**Short problem**
Reproduce exactly the opening lines of the listing, stopping after the line that contains "every object built" and including it.

**Data**
/---

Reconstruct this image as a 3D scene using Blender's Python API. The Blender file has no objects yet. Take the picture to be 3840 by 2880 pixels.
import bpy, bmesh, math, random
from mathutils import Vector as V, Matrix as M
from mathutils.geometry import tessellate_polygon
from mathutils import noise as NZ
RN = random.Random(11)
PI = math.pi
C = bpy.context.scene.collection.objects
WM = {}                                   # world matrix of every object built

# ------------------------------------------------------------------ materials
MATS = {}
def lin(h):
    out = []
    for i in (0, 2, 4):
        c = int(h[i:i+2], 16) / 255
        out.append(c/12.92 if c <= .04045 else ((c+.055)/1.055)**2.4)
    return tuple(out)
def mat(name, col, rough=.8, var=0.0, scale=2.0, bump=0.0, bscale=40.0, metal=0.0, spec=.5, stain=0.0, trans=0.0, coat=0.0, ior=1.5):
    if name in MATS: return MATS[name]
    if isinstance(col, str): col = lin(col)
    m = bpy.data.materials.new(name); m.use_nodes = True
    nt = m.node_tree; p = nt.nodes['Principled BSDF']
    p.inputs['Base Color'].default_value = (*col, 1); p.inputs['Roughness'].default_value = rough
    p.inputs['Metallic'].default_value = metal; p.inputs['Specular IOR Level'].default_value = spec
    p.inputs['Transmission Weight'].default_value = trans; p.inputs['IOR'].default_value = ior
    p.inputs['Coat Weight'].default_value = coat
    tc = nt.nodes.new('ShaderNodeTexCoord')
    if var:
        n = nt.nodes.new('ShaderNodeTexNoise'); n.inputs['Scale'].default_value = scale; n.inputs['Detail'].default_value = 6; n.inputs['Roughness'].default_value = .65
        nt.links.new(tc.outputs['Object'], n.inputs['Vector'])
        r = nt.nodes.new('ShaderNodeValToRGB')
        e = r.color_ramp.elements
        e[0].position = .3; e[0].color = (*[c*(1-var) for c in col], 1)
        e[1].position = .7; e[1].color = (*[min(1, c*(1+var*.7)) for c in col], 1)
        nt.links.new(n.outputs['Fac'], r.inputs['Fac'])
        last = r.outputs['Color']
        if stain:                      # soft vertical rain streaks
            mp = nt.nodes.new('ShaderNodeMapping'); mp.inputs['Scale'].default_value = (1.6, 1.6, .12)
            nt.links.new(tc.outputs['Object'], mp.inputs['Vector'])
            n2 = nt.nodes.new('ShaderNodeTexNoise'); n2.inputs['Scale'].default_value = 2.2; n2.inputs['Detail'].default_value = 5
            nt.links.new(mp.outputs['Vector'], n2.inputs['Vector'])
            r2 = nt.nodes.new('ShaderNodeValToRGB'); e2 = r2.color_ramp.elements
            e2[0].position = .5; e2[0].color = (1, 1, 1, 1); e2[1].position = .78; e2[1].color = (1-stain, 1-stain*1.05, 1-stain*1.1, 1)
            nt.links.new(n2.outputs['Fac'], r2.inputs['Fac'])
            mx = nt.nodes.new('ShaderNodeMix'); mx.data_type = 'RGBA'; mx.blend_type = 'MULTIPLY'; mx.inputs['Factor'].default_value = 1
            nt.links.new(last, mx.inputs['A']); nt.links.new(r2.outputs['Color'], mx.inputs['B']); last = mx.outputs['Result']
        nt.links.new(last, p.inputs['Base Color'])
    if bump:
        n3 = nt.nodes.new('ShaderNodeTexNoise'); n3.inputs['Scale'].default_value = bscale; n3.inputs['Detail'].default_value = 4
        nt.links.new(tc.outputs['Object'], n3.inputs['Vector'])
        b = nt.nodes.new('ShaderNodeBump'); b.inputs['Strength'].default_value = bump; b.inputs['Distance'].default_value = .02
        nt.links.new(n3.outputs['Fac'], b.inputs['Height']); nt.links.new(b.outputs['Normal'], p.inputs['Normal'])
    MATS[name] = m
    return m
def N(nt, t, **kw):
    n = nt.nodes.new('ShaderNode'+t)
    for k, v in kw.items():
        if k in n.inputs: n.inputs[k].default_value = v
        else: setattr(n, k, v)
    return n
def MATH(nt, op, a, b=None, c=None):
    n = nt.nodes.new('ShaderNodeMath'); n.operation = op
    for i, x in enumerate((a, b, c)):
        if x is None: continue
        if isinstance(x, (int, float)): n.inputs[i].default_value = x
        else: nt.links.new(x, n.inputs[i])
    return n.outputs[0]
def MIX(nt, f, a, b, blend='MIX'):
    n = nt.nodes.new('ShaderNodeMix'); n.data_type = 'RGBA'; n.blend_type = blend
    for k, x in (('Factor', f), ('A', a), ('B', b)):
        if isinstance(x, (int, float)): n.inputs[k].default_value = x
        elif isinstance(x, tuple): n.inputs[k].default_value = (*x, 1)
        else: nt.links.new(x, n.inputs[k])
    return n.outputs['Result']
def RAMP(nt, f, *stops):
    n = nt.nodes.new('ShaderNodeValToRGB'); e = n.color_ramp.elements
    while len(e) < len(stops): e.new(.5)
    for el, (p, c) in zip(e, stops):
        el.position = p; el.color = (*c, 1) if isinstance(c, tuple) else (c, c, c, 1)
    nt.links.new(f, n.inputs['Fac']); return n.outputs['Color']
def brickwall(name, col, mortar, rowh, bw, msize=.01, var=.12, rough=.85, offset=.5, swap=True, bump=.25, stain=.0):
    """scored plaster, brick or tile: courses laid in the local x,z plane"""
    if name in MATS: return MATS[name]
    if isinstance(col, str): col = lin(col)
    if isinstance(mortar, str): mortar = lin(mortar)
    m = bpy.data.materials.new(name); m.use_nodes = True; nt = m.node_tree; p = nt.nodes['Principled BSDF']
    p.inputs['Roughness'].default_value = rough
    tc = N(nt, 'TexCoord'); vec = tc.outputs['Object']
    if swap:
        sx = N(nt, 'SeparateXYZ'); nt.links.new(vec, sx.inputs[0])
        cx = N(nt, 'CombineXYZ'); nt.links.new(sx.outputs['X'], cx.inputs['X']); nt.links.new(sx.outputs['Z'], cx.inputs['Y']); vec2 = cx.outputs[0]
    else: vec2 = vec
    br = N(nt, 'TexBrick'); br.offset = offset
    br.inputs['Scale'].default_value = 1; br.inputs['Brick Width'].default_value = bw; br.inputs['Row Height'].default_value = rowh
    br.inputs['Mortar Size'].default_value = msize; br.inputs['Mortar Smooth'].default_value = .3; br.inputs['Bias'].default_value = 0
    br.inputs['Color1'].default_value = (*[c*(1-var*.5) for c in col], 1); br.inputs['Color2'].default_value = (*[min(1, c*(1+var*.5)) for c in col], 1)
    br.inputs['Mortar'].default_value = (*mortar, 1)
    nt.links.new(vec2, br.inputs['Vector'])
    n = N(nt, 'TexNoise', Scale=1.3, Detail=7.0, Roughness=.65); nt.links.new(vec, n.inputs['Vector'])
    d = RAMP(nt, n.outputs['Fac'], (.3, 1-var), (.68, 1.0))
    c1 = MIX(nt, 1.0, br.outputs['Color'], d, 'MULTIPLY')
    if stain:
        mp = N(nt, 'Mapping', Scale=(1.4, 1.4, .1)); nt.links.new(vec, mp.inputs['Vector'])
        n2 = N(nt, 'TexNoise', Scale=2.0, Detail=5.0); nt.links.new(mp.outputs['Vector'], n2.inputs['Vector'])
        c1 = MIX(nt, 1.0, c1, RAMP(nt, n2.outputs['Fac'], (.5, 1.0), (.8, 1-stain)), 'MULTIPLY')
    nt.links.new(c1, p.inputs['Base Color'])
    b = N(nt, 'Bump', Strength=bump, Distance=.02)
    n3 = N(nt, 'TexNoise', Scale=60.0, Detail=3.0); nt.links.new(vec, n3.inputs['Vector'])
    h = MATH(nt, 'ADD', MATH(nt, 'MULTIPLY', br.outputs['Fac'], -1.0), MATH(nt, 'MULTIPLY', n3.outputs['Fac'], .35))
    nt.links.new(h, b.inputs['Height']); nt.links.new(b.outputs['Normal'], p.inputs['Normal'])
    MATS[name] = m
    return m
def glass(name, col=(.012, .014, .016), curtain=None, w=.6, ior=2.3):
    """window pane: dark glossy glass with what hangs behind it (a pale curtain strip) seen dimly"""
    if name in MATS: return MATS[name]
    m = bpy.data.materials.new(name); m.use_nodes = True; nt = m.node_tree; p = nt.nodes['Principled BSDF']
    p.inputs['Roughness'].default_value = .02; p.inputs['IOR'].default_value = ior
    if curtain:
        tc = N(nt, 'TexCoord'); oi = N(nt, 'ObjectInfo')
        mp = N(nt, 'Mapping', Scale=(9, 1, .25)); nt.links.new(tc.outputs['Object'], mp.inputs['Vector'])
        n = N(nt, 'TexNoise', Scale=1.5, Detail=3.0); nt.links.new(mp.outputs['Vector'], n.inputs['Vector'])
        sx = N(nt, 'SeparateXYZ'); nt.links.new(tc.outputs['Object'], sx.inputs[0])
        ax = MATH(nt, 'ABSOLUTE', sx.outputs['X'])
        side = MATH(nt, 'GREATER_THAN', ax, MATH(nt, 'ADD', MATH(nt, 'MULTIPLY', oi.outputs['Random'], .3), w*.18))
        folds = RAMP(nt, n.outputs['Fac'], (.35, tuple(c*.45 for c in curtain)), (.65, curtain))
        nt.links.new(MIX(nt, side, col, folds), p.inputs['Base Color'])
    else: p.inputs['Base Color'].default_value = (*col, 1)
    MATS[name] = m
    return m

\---

**Expected output**
Reconstruct this image as a 3D scene using Blender's Python API. The Blender file has no objects yet. Take the picture to be 3840 by 2880 pixels.
import bpy, bmesh, math, random
from mathutils import Vector as V, Matrix as M
from mathutils.geometry import tessellate_polygon
from mathutils import noise as NZ
RN = random.Random(11)
PI = math.pi
C = bpy.context.scene.collection.objects
WM = {}                                   # world matrix of every object built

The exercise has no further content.